Nel quattordicesimo secolo, in epoca mamelucca, gli alawiti furono il bersaglio di tre fatwe di Ibn Taymiyya, uno dei maître à penser dei movimenti salafiti, che li considerava pericolosi eretici, peggiori di ebrei e cristiani perché interni all’Islam, e perciò esortava a non sposare le loro donne e autorizzava la confisca delle loro proprietà. Altre due fatwe emesse in epoca ottomana, entrambe molto ostili nei confronti di questa comunità e più in generale delle sette sciite “estreme”, servirono a giustificare ripetute spedizioni militari ai suoi danni. Le cose cambiarono parzialmente nel XX secolo. Nel 1936, anno dello scoppio della grande rivolta araba contro gli insediamenti sionisti e contro la presenza britannica in Palestina, il mufti di Gerusalemme al-Hajj Amin Huseyni, oggi noto soprattutto per il suo filonazismo, identificò gli alawiti come musulmani con una fatwa che aveva lo scopo di favorire la coesione delle popolazioni del Levante arabo di fronte alla dominazione coloniale europea. Negli anni ’70, quando il padre di Bashar al-Assad, Hafez, aveva ormai preso il potere e aveva bisogno di essere legittimato come capo “musulmano” dello Stato, furono due religiosi sciiti a certificare l’appartenenza degli alawiti allo Sciismo. In quali di questi pronunciamenti si riconoscono oggi i detentori del potere in Siria? In quelli del passato mamelucco e ottomano o, supponendo che l’opinione degli sciiti non sia molto rilevante per chi viene dall’islamismo salafita, nella mano tesa di Amin Huseyni? Resta il fatto che le fatwe di Ibn Taymiyya continuano a godere di una significativa circolazione e lo scoppio delle violenze anti-alawite riporta tristemente alla memoria le stragi confessionali medievali.

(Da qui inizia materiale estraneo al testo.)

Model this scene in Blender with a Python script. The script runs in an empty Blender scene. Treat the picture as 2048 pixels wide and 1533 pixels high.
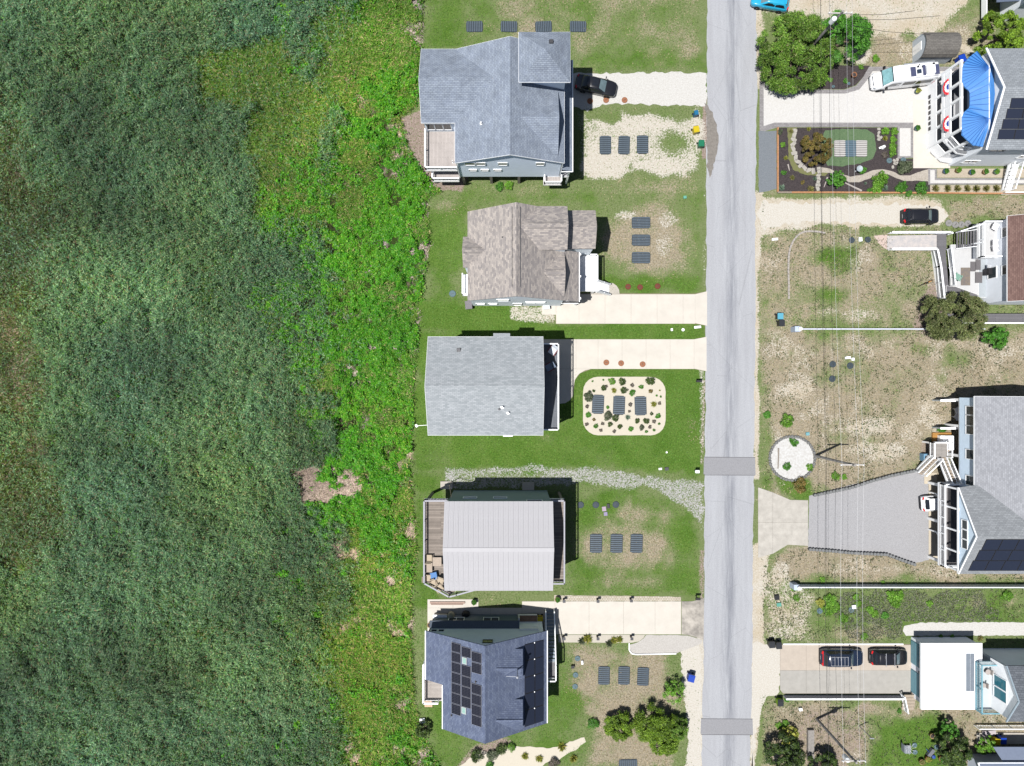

Oltre a questi problemi, la Siria deve oggi fare i conti con le minacce che giungono dall’esterno. Israele ha immediatamente approfittato del cambio di regime a Damasco per estendere la sua occupazione delle alture del Golan e sta facendo leva sulle divisioni interne del Paese per provocarne una frammentazione che, agli occhi del governo dello Stato ebraico, contribuirebbe a renderlo inoffensivo. Il 16 marzo, inoltre, bombardamenti e scambi di arma da fuoco al confine tra Siria e Libano hanno fatto sospettare un tentativo di interferire con la transizione siriana da parte di Hezbollah.
Proprio per la presenza di questi pericoli, la nuova dichiarazione costituzionale insiste sull’unità del Paese e sulla sua integrità territoriale. Ma sarà difficile realizzare quanto stabilito sulla carta in assenza di un’effettiva riconciliazione tra i vari gruppi che lo compongono.